Task details: Would you restate all the data that follows, word for word?

3D scene scripts:
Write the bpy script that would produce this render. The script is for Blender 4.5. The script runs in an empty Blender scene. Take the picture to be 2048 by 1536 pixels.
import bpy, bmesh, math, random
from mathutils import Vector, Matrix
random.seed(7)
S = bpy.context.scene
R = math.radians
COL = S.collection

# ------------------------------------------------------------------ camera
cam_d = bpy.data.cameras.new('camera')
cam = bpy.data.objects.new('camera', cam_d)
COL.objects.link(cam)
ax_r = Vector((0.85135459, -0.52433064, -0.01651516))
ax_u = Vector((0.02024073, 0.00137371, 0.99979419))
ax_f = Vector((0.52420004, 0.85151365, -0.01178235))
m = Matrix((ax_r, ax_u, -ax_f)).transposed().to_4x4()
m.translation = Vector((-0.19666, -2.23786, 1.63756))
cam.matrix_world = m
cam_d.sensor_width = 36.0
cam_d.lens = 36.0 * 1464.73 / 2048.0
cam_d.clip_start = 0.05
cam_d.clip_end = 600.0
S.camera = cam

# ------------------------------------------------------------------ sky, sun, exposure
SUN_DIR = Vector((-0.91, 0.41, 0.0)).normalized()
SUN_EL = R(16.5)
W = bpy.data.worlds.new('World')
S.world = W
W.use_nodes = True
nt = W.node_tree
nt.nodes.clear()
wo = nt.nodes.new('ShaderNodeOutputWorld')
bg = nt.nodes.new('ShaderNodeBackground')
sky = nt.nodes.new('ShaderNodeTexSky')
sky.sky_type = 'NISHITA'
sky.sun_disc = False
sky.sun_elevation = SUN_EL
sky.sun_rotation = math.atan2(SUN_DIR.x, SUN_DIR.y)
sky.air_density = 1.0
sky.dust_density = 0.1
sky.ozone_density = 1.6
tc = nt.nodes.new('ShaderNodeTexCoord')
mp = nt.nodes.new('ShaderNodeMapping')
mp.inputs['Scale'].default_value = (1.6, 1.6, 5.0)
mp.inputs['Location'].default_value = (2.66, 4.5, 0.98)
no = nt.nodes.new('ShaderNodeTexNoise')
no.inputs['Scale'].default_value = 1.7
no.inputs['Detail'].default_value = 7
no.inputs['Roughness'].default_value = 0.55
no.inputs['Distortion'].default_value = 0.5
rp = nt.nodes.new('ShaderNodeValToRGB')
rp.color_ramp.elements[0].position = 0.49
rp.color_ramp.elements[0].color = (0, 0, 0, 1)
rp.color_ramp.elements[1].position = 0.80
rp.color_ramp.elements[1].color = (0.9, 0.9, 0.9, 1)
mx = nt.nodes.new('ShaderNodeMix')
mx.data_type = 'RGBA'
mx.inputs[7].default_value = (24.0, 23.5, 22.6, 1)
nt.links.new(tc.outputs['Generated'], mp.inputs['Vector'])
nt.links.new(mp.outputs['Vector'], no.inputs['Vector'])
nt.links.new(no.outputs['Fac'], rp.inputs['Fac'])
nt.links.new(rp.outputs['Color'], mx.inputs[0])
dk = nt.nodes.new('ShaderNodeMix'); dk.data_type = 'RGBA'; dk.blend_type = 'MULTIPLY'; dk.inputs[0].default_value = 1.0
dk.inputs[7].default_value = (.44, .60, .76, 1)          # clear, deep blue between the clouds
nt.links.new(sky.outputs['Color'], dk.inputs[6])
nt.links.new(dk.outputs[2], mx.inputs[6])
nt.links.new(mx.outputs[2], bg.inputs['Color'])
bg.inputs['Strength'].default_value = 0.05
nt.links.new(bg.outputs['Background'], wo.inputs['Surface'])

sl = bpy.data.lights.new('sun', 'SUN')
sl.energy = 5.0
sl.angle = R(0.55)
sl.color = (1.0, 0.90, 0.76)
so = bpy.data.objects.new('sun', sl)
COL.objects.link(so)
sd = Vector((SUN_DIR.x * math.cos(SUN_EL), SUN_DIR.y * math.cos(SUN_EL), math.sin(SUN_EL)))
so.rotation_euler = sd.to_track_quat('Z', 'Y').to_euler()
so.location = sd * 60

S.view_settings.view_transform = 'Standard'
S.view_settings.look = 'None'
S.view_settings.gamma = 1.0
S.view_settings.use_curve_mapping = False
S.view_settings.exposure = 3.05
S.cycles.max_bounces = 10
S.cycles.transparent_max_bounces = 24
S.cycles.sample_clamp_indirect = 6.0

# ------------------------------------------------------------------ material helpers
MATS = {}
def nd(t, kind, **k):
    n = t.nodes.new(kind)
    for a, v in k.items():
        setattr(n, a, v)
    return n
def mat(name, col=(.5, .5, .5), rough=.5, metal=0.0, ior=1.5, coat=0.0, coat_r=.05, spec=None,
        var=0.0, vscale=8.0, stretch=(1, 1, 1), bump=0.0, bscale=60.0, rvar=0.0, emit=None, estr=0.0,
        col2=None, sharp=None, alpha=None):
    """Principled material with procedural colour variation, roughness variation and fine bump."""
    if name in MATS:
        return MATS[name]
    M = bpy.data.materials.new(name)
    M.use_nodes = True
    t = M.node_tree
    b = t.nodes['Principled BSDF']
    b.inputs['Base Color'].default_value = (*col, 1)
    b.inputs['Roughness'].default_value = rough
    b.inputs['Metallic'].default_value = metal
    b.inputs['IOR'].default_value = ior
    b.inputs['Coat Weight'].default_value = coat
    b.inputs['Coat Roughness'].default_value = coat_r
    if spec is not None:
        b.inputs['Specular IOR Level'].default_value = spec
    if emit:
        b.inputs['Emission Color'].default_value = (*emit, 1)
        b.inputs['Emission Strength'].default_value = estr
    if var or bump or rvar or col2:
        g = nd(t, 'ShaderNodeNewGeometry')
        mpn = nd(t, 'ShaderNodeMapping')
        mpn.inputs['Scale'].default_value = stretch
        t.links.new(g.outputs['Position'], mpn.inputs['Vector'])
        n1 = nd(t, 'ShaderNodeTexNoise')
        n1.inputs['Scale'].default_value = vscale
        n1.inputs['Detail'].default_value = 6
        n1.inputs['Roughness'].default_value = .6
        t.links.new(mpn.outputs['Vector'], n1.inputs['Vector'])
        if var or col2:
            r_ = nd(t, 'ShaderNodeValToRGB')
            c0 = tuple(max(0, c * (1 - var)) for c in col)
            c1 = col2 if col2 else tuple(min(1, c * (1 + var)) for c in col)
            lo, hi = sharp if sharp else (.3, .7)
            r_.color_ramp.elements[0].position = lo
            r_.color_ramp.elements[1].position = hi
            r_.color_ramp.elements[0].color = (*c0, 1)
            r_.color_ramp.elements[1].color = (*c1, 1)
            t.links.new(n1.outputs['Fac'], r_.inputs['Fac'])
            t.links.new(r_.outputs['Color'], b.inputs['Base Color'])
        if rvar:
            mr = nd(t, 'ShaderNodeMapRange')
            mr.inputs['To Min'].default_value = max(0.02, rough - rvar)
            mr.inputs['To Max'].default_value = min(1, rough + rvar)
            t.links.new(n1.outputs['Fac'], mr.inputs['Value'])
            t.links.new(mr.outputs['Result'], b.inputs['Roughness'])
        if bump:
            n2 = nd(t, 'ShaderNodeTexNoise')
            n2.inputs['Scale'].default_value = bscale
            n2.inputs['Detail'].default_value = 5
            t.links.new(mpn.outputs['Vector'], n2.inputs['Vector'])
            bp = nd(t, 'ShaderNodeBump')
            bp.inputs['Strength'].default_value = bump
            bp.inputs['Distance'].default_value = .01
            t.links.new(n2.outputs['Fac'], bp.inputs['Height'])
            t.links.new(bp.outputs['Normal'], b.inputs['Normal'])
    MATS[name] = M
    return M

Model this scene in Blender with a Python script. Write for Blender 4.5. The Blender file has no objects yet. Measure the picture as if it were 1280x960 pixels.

Answer:
Write the bpy script that would produce this render. The script is for Blender 4.5. The script runs in an empty Blender scene. Take the picture to be 2048 by 1536 pixels.
import bpy, bmesh, math, random
from mathutils import Vector, Matrix
random.seed(7)
S = bpy.context.scene
R = math.radians
COL = S.collection

# ------------------------------------------------------------------ camera
cam_d = bpy.data.cameras.new('camera')
cam = bpy.data.objects.new('camera', cam_d)
COL.objects.link(cam)
ax_r = Vector((0.85135459, -0.52433064, -0.01651516))
ax_u = Vector((0.02024073, 0.00137371, 0.99979419))
ax_f = Vector((0.52420004, 0.85151365, -0.01178235))
m = Matrix((ax_r, ax_u, -ax_f)).transposed().to_4x4()
m.translation = Vector((-0.19666, -2.23786, 1.63756))
cam.matrix_world = m
cam_d.sensor_width = 36.0
cam_d.lens = 36.0 * 1464.73 / 2048.0
cam_d.clip_start = 0.05
cam_d.clip_end = 600.0
S.camera = cam

# ------------------------------------------------------------------ sky, sun, exposure
SUN_DIR = Vector((-0.91, 0.41, 0.0)).normalized()
SUN_EL = R(16.5)
W = bpy.data.worlds.new('World')
S.world = W
W.use_nodes = True
nt = W.node_tree
nt.nodes.clear()
wo = nt.nodes.new('ShaderNodeOutputWorld')
bg = nt.nodes.new('ShaderNodeBackground')
sky = nt.nodes.new('ShaderNodeTexSky')
sky.sky_type = 'NISHITA'
sky.sun_disc = False
sky.sun_elevation = SUN_EL
sky.sun_rotation = math.atan2(SUN_DIR.x, SUN_DIR.y)
sky.air_density = 1.0
sky.dust_density = 0.1
sky.ozone_density = 1.6
tc = nt.nodes.new('ShaderNodeTexCoord')
mp = nt.nodes.new('ShaderNodeMapping')
mp.inputs['Scale'].default_value = (1.6, 1.6, 5.0)
mp.inputs['Location'].default_value = (2.66, 4.5, 0.98)
no = nt.nodes.new('ShaderNodeTexNoise')
no.inputs['Scale'].default_value = 1.7
no.inputs['Detail'].default_value = 7
no.inputs['Roughness'].default_value = 0.55
no.inputs['Distortion'].default_value = 0.5
rp = nt.nodes.new('ShaderNodeValToRGB')
rp.color_ramp.elements[0].position = 0.49
rp.color_ramp.elements[0].color = (0, 0, 0, 1)
rp.color_ramp.elements[1].position = 0.80
rp.color_ramp.elements[1].color = (0.9, 0.9, 0.9, 1)
mx = nt.nodes.new('ShaderNodeMix')
mx.data_type = 'RGBA'
mx.inputs[7].default_value = (24.0, 23.5, 22.6, 1)
nt.links.new(tc.outputs['Generated'], mp.inputs['Vector'])
nt.links.new(mp.outputs['Vector'], no.inputs['Vector'])
nt.links.new(no.outputs['Fac'], rp.inputs['Fac'])
nt.links.new(rp.outputs['Color'], mx.inputs[0])
dk = nt.nodes.new('ShaderNodeMix'); dk.data_type = 'RGBA'; dk.blend_type = 'MULTIPLY'; dk.inputs[0].default_value = 1.0
dk.inputs[7].default_value = (.44, .60, .76, 1)          # clear, deep blue between the clouds
nt.links.new(sky.outputs['Color'], dk.inputs[6])
nt.links.new(dk.outputs[2], mx.inputs[6])
nt.links.new(mx.outputs[2], bg.inputs['Color'])
bg.inputs['Strength'].default_value = 0.05
nt.links.new(bg.outputs['Background'], wo.inputs['Surface'])

sl = bpy.data.lights.new('sun', 'SUN')
sl.energy = 5.0
sl.angle = R(0.55)
sl.color = (1.0, 0.90, 0.76)
so = bpy.data.objects.new('sun', sl)
COL.objects.link(so)
sd = Vector((SUN_DIR.x * math.cos(SUN_EL), SUN_DIR.y * math.cos(SUN_EL), math.sin(SUN_EL)))
so.rotation_euler = sd.to_track_quat('Z', 'Y').to_euler()
so.location = sd * 60

S.view_settings.view_transform = 'Standard'
S.view_settings.look = 'None'
S.view_settings.gamma = 1.0
S.view_settings.use_curve_mapping = False
S.view_settings.exposure = 3.05
S.cycles.max_bounces = 10
S.cycles.transparent_max_bounces = 24
S.cycles.sample_clamp_indirect = 6.0

# ------------------------------------------------------------------ material helpers
MATS = {}
def nd(t, kind, **k):
    n = t.nodes.new(kind)
    for a, v in k.items():
        setattr(n, a, v)
    return n
def mat(name, col=(.5, .5, .5), rough=.5, metal=0.0, ior=1.5, coat=0.0, coat_r=.05, spec=None,
        var=0.0, vscale=8.0, stretch=(1, 1, 1), bump=0.0, bscale=60.0, rvar=0.0, emit=None, estr=0.0,
        col2=None, sharp=None, alpha=None):
    """Principled material with procedural colour variation, roughness variation and fine bump."""
    if name in MATS:
        return MATS[name]
    M = bpy.data.materials.new(name)
    M.use_nodes = True
    t = M.node_tree
    b = t.nodes['Principled BSDF']
    b.inputs['Base Color'].default_value = (*col, 1)
    b.inputs['Roughness'].default_value = rough
    b.inputs['Metallic'].default_value = metal
    b.inputs['IOR'].default_value = ior
    b.inputs['Coat Weight'].default_value = coat
    b.inputs['Coat Roughness'].default_value = coat_r
    if spec is not None:
        b.inputs['Specular IOR Level'].default_value = spec
    if emit:
        b.inputs['Emission Color'].default_value = (*emit, 1)
        b.inputs['Emission Strength'].default_value = estr
    if var or bump or rvar or col2:
        g = nd(t, 'ShaderNodeNewGeometry')
        mpn = nd(t, 'ShaderNodeMapping')
        mpn.inputs['Scale'].default_value = stretch
        t.links.new(g.outputs['Position'], mpn.inputs['Vector'])
        n1 = nd(t, 'ShaderNodeTexNoise')
        n1.inputs['Scale'].default_value = vscale
        n1.inputs['Detail'].default_value = 6
        n1.inputs['Roughness'].default_value = .6
        t.links.new(mpn.outputs['Vector'], n1.inputs['Vector'])
        if var or col2:
            r_ = nd(t, 'ShaderNodeValToRGB')
            c0 = tuple(max(0, c * (1 - var)) for c in col)
            c1 = col2 if col2 else tuple(min(1, c * (1 + var)) for c in col)
            lo, hi = sharp if sharp else (.3, .7)
            r_.color_ramp.elements[0].position = lo
            r_.color_ramp.elements[1].position = hi
            r_.color_ramp.elements[0].color = (*c0, 1)
            r_.color_ramp.elements[1].color = (*c1, 1)
            t.links.new(n1.outputs['Fac'], r_.inputs['Fac'])
            t.links.new(r_.outputs['Color'], b.inputs['Base Color'])
        if rvar:
            mr = nd(t, 'ShaderNodeMapRange')
            mr.inputs['To Min'].default_value = max(0.02, rough - rvar)
            mr.inputs['To Max'].default_value = min(1, rough + rvar)
            t.links.new(n1.outputs['Fac'], mr.inputs['Value'])
            t.links.new(mr.outputs['Result'], b.inputs['Roughness'])
        if bump:
            n2 = nd(t, 'ShaderNodeTexNoise')
            n2.inputs['Scale'].default_value = bscale
            n2.inputs['Detail'].default_value = 5
            t.links.new(mpn.outputs['Vector'], n2.inputs['Vector'])
            bp = nd(t, 'ShaderNodeBump')
            bp.inputs['Strength'].default_value = bump
            bp.inputs['Distance'].default_value = .01
            t.links.new(n2.outputs['Fac'], bp.inputs['Height'])
            t.links.new(bp.outputs['Normal'], b.inputs['Normal'])
    MATS[name] = M
    return M

Model this scene in Blender with a Python script. Write for Blender 4.5. The Blender file has no objects yet. Measure the picture as if it were 1280x960 pixels.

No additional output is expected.